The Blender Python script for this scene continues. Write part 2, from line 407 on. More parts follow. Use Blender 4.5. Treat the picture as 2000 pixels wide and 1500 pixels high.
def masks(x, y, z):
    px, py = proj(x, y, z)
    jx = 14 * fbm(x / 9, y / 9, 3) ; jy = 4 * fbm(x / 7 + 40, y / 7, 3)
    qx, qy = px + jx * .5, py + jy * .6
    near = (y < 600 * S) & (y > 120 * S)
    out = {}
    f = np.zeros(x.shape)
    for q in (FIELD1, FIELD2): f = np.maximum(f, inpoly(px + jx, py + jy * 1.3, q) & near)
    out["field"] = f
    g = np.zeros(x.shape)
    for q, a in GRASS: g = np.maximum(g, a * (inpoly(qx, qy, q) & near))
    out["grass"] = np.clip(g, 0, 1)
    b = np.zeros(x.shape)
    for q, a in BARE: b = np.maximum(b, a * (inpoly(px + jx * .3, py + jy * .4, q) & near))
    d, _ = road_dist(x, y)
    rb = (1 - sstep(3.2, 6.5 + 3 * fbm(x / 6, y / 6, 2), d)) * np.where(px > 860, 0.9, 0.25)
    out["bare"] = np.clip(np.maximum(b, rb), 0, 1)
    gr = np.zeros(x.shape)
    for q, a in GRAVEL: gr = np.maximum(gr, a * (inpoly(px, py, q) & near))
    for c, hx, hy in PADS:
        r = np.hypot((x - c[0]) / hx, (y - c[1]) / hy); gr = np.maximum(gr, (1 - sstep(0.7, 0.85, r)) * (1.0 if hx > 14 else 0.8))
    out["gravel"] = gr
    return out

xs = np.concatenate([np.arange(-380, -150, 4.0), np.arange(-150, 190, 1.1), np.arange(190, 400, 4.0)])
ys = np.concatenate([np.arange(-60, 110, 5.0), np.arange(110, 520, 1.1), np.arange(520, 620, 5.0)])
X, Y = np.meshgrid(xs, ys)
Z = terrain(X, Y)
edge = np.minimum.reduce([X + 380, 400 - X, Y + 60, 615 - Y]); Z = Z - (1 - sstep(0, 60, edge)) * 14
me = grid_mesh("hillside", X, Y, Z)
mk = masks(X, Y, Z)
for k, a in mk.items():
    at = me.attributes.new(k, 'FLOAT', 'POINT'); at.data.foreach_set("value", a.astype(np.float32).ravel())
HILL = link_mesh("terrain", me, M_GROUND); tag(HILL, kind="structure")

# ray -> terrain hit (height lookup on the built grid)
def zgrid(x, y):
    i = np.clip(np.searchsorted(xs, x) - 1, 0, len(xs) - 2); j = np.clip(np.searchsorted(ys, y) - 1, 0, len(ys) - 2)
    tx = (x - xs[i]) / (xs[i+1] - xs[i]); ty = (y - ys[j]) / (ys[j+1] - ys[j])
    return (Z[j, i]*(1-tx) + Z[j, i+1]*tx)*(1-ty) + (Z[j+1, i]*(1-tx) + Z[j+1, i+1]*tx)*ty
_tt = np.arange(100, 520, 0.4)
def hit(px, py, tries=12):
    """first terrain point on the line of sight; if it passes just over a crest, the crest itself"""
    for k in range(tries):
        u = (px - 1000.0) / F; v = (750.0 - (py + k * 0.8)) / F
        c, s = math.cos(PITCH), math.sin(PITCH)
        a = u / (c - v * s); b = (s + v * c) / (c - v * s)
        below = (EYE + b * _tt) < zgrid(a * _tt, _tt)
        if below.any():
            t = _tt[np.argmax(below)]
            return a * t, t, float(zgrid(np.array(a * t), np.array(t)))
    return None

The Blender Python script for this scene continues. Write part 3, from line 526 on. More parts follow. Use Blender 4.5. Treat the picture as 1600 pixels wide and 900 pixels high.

REQUIRED TASK:
Each record must be repeated exactly as it is.

THE RESPONSE:
The Blender Python script for this scene continues. Write part 2, from line 407 on. More parts follow. Use Blender 4.5. Treat the picture as 2000 pixels wide and 1500 pixels high.
def masks(x, y, z):
    px, py = proj(x, y, z)
    jx = 14 * fbm(x / 9, y / 9, 3) ; jy = 4 * fbm(x / 7 + 40, y / 7, 3)
    qx, qy = px + jx * .5, py + jy * .6
    near = (y < 600 * S) & (y > 120 * S)
    out = {}
    f = np.zeros(x.shape)
    for q in (FIELD1, FIELD2): f = np.maximum(f, inpoly(px + jx, py + jy * 1.3, q) & near)
    out["field"] = f
    g = np.zeros(x.shape)
    for q, a in GRASS: g = np.maximum(g, a * (inpoly(qx, qy, q) & near))
    out["grass"] = np.clip(g, 0, 1)
    b = np.zeros(x.shape)
    for q, a in BARE: b = np.maximum(b, a * (inpoly(px + jx * .3, py + jy * .4, q) & near))
    d, _ = road_dist(x, y)
    rb = (1 - sstep(3.2, 6.5 + 3 * fbm(x / 6, y / 6, 2), d)) * np.where(px > 860, 0.9, 0.25)
    out["bare"] = np.clip(np.maximum(b, rb), 0, 1)
    gr = np.zeros(x.shape)
    for q, a in GRAVEL: gr = np.maximum(gr, a * (inpoly(px, py, q) & near))
    for c, hx, hy in PADS:
        r = np.hypot((x - c[0]) / hx, (y - c[1]) / hy); gr = np.maximum(gr, (1 - sstep(0.7, 0.85, r)) * (1.0 if hx > 14 else 0.8))
    out["gravel"] = gr
    return out

xs = np.concatenate([np.arange(-380, -150, 4.0), np.arange(-150, 190, 1.1), np.arange(190, 400, 4.0)])
ys = np.concatenate([np.arange(-60, 110, 5.0), np.arange(110, 520, 1.1), np.arange(520, 620, 5.0)])
X, Y = np.meshgrid(xs, ys)
Z = terrain(X, Y)
edge = np.minimum.reduce([X + 380, 400 - X, Y + 60, 615 - Y]); Z = Z - (1 - sstep(0, 60, edge)) * 14
me = grid_mesh("hillside", X, Y, Z)
mk = masks(X, Y, Z)
for k, a in mk.items():
    at = me.attributes.new(k, 'FLOAT', 'POINT'); at.data.foreach_set("value", a.astype(np.float32).ravel())
HILL = link_mesh("terrain", me, M_GROUND); tag(HILL, kind="structure")

# ray -> terrain hit (height lookup on the built grid)
def zgrid(x, y):
    i = np.clip(np.searchsorted(xs, x) - 1, 0, len(xs) - 2); j = np.clip(np.searchsorted(ys, y) - 1, 0, len(ys) - 2)
    tx = (x - xs[i]) / (xs[i+1] - xs[i]); ty = (y - ys[j]) / (ys[j+1] - ys[j])
    return (Z[j, i]*(1-tx) + Z[j, i+1]*tx)*(1-ty) + (Z[j+1, i]*(1-tx) + Z[j+1, i+1]*tx)*ty
_tt = np.arange(100, 520, 0.4)
def hit(px, py, tries=12):
    """first terrain point on the line of sight; if it passes just over a crest, the crest itself"""
    for k in range(tries):
        u = (px - 1000.0) / F; v = (750.0 - (py + k * 0.8)) / F
        c, s = math.cos(PITCH), math.sin(PITCH)
        a = u / (c - v * s); b = (s + v * c) / (c - v * s)
        below = (EYE + b * _tt) < zgrid(a * _tt, _tt)
        if below.any():
            t = _tt[np.argmax(below)]
            return a * t, t, float(zgrid(np.array(a * t), np.array(t)))
    return None

The Blender Python script for this scene continues. Write part 3, from line 526 on. More parts follow. Use Blender 4.5. Treat the picture as 1600 pixels wide and 900 pixels high.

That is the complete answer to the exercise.